La bahía de Point-a-Pitre está naturalmente formada, de tal manera que los Barcos, al partir, tienen que navegar por espacio de, más o menos, quince minutos paralelos a los varios muelles que componen el puerto; durante este trecho, pudimos ver a Marinero corriendo por el muelle siguiendo la dirección del barco, hasta que llegamos a la punta en donde teníamos que doblar para salir a alta mar. Fue en aquel momento cuando, aterrorizados, vimos lo que ninguno de nosotros esperaba: Marinero saltó al agua, se había dispuesto, al fin, a ir detrás de nosotros nadando.

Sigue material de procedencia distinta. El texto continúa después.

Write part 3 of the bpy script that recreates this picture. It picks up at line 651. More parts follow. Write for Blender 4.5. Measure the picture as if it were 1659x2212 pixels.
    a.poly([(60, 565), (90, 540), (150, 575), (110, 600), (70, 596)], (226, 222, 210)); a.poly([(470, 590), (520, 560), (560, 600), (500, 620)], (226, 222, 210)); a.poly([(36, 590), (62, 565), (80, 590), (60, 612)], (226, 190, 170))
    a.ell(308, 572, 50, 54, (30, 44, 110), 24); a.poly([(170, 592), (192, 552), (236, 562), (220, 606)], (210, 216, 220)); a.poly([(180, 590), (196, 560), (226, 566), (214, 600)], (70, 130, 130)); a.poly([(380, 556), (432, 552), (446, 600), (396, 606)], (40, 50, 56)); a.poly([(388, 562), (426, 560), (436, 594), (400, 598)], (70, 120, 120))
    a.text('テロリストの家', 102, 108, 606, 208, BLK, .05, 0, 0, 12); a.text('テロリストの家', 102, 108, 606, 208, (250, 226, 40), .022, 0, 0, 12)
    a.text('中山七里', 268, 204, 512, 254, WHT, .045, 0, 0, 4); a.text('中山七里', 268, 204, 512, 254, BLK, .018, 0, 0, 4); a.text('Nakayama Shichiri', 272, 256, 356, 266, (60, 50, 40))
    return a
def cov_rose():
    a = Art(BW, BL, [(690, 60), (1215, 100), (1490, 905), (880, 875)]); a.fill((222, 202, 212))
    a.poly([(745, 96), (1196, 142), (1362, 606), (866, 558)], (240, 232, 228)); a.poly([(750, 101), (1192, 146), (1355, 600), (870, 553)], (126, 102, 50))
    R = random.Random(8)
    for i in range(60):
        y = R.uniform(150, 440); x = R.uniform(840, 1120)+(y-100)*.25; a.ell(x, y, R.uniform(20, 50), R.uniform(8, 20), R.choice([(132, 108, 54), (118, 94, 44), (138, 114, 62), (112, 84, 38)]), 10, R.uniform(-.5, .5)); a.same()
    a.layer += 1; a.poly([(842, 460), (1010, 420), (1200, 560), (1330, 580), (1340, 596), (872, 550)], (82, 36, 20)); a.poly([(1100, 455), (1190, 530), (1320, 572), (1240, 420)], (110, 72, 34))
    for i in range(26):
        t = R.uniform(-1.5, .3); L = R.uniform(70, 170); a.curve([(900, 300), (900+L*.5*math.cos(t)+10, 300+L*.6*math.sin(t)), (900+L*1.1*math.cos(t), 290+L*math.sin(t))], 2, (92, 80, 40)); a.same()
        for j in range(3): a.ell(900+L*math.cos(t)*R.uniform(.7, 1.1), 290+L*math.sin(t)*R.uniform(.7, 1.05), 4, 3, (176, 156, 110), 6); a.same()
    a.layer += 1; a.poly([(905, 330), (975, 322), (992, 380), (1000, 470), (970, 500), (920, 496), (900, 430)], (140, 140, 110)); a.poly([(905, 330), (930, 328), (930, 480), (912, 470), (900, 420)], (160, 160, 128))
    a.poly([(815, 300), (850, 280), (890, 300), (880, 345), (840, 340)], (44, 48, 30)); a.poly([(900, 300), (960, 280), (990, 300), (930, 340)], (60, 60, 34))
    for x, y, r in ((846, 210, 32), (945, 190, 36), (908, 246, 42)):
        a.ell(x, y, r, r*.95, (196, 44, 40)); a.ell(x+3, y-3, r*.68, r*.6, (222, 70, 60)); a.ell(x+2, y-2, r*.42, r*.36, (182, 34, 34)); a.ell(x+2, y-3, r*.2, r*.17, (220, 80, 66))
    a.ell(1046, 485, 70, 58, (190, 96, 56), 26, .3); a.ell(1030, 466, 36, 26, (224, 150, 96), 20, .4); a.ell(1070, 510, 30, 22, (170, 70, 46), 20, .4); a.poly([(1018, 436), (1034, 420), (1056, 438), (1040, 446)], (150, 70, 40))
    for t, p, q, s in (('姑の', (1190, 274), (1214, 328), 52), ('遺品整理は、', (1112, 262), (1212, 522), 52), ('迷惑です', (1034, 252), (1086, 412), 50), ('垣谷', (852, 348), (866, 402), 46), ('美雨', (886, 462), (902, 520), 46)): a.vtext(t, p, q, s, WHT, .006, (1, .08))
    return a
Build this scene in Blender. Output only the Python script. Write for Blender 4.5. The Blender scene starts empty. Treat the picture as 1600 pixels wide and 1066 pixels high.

Por supuesto que no alcanzamos a ver el desenlace de la triste historia de Marinero. Al dar vuelta a la punta de la bahía, lo perdimos de vista y nunca más supimos de él. Había, de aquella trágica manera, para muchos de los tripulantes, llegado a su final uno de los episodios más tristes de nuestras vidas, en que habían jugado un papel crucial, las emociones del hombre y la lealtad y amor de un gracioso perrito. Hice todo lo posible por mantener mi compostura y no permitir que vieran los otros que por mis ojos, en torrentes, se derramaba mi corazón, pero al darme vuelta para regresar a mi cabina, me di cuenta que no era yo el único, cuyo corazón se desangraba por los ojos.
Desde aquella tarde en Point-a-Pitre, siempre acaricié la idea de que algún día escribiría éstas líneas, en homenaje a Marinero. Desde entonces he estado esperando una oportunidad que parece que nunca llega. A estas alturas de mi vida, cuando he comenzado a presentir que si no aprovecho este medio para hacerlo nunca lo haré, así pues, por fin, aquí están, Marinero, en donde quiera que estés, porque sé que en donde quiera que sea ese lugar, estarás feliz y contento, mostrándolo con tu inquieto rabito, como lo hiciste en aquellos 10 felices días que te albergaste con nosotros en Point-a-Pitre, en los que, sin saberlo, compartimos una eternidad.